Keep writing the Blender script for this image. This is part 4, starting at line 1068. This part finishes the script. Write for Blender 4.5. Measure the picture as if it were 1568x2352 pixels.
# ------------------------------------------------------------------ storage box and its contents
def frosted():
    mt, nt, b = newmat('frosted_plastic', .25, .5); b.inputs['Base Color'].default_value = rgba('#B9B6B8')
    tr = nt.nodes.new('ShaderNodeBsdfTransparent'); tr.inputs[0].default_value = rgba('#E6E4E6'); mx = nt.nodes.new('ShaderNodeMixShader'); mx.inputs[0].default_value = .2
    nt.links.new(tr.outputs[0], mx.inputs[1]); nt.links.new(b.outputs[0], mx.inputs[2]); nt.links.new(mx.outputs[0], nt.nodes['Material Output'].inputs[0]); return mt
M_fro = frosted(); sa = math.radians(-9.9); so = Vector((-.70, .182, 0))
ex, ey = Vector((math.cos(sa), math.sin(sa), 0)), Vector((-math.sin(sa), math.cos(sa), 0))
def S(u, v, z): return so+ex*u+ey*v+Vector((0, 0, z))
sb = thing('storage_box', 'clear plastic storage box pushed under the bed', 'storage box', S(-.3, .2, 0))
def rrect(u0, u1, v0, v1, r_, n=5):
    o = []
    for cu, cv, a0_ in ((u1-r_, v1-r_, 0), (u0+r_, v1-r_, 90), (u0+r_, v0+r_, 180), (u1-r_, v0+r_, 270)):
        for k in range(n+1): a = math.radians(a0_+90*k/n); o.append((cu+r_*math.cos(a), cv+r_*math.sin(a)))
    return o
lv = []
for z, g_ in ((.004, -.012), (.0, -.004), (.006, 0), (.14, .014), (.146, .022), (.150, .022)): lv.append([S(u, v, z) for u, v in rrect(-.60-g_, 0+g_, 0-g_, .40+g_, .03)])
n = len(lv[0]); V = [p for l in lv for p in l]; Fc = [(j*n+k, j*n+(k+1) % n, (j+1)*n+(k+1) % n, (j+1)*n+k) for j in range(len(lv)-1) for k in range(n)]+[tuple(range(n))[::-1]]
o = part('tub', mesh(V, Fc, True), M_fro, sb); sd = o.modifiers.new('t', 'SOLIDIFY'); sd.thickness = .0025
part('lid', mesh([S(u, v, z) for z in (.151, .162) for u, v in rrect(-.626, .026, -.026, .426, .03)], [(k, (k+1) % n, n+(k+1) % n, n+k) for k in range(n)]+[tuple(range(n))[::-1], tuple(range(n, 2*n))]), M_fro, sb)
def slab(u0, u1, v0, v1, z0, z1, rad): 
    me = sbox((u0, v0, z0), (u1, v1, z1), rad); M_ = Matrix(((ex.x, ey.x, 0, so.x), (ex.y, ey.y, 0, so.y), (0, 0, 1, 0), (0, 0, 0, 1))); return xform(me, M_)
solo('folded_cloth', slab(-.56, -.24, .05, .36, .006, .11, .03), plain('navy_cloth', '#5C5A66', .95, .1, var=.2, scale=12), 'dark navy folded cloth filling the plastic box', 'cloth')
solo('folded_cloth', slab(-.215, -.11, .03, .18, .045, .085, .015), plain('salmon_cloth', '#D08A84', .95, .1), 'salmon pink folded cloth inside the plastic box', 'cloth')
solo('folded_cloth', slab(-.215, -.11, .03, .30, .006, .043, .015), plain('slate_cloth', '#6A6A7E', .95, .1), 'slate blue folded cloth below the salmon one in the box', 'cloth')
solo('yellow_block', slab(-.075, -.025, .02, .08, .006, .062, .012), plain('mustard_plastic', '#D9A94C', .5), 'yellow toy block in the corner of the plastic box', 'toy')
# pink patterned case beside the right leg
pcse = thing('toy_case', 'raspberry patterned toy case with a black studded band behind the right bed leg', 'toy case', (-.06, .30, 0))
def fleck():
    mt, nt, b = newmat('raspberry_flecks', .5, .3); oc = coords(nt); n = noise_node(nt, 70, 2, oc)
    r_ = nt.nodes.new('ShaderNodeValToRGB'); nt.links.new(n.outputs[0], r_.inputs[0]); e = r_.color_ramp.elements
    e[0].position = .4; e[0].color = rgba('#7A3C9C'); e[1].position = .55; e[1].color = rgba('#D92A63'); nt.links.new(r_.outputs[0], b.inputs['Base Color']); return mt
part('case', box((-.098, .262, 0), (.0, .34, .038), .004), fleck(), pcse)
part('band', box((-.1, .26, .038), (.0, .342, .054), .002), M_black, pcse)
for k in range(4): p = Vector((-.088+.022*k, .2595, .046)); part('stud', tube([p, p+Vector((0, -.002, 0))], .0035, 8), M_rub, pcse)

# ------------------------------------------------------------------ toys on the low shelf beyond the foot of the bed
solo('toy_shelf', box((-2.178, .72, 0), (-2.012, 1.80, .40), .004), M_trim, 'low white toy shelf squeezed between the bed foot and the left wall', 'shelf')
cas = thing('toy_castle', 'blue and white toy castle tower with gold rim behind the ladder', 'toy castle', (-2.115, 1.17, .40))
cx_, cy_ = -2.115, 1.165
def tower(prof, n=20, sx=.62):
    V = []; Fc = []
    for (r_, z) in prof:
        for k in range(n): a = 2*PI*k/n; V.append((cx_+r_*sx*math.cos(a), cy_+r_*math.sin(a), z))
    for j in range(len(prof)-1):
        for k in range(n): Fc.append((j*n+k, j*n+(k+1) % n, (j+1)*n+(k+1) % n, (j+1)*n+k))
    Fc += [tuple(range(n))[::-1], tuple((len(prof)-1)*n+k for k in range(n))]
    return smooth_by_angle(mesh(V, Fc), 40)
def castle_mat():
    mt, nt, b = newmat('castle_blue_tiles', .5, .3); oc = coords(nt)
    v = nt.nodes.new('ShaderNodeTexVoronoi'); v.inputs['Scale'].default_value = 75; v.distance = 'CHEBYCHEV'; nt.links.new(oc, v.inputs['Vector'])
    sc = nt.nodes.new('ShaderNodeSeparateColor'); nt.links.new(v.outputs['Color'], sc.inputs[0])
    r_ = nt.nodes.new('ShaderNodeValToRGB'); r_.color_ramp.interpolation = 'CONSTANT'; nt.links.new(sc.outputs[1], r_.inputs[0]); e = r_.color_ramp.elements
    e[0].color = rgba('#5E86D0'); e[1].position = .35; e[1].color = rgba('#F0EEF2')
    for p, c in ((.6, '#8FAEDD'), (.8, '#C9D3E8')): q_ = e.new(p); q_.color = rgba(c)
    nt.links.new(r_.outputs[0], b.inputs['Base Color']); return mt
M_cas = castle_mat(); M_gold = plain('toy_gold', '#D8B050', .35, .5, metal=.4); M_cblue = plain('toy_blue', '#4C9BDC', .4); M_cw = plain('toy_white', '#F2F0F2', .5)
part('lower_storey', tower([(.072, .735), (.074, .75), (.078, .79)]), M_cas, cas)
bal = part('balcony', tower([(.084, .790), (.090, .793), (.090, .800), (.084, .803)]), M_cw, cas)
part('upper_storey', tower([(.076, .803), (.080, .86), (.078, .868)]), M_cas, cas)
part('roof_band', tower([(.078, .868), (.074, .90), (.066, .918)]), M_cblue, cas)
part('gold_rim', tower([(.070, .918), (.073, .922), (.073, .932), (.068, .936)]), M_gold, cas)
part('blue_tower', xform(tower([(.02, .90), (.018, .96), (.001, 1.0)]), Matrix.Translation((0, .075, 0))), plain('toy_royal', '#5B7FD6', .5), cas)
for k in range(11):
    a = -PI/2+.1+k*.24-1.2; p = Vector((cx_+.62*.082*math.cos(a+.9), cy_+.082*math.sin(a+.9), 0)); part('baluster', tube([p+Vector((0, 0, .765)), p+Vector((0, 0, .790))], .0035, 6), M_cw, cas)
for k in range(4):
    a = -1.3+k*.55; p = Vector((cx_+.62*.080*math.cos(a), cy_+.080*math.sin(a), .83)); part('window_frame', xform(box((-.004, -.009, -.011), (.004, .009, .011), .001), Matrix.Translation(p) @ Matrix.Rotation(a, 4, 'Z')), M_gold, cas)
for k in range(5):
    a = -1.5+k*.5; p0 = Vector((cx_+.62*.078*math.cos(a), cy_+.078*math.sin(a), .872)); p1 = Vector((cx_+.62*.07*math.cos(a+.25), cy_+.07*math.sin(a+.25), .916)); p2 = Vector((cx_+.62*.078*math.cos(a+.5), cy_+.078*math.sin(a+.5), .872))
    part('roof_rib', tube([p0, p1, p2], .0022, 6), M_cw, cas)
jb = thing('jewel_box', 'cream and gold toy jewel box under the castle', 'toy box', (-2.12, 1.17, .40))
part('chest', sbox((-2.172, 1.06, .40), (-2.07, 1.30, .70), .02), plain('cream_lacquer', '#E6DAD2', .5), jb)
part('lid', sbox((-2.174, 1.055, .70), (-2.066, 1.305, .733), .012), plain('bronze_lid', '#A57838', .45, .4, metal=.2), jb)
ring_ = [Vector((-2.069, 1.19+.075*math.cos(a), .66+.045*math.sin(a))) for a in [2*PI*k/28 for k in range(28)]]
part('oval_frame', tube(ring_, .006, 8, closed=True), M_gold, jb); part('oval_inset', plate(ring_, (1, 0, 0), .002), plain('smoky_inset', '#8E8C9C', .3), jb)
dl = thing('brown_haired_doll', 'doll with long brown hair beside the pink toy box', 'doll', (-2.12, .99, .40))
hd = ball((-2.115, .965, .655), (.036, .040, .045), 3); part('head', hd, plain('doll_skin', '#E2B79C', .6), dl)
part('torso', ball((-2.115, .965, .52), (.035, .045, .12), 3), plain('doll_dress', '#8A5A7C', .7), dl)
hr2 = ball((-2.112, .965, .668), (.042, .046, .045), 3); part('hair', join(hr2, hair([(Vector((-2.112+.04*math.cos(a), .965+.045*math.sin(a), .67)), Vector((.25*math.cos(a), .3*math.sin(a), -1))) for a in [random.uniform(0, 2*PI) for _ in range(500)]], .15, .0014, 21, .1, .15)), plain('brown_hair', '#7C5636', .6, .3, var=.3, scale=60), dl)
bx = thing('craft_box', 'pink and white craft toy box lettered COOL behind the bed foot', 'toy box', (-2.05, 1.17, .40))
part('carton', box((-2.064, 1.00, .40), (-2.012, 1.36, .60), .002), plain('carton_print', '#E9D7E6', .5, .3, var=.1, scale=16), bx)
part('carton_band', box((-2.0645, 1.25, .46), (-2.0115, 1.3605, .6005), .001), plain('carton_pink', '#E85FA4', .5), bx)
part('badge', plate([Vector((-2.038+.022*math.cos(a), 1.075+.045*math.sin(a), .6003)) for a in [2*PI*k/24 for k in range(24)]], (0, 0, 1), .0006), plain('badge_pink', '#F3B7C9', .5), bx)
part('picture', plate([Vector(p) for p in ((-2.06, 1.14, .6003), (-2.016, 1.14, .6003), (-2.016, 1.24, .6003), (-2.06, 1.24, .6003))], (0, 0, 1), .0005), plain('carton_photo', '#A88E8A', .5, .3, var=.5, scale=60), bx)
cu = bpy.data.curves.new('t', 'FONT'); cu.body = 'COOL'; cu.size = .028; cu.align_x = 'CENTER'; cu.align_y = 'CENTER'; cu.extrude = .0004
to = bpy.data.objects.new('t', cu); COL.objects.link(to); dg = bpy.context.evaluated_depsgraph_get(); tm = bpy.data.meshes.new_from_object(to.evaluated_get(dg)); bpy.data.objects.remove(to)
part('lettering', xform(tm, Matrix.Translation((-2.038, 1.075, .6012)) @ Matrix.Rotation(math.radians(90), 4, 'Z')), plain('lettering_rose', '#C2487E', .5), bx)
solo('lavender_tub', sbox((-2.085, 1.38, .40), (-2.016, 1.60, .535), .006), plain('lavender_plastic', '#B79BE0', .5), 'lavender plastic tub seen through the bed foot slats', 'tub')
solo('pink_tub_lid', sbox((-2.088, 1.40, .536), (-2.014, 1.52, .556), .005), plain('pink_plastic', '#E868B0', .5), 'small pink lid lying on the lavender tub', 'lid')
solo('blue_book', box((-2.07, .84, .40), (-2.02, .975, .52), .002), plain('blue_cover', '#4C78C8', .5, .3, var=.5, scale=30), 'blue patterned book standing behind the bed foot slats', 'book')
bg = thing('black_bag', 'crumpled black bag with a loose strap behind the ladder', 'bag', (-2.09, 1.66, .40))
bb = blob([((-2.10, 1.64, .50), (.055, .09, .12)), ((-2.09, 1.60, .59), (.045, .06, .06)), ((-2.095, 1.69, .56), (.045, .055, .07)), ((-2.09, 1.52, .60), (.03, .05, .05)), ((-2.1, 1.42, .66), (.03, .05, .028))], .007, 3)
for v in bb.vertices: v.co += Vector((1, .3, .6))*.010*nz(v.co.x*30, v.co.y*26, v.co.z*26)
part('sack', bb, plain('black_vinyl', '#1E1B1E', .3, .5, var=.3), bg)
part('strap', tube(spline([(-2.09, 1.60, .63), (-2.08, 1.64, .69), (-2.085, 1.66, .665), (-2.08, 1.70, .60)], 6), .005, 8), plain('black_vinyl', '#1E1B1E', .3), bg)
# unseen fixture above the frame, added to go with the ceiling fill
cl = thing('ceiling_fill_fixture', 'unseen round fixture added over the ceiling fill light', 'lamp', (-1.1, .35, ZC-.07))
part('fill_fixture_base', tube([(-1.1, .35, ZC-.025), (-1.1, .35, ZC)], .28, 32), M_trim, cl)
======
→ What to do
Find all lines holding the string "picture" and copy them.

→ Solution to this exercise
Keep writing the Blender script for this image. This is part 4, starting at line 1068. This part finishes the script. Write for Blender 4.5. Measure the picture as if it were 1568x2352 pixels.
part('picture', plate([Vector(p) for p in ((-2.06, 1.14, .6003), (-2.016, 1.14, .6003), (-2.016, 1.24, .6003), (-2.06, 1.24, .6003))], (0, 0, 1), .0005), plain('carton_photo', '#A88E8A', .5, .3, var=.5, scale=60), bx)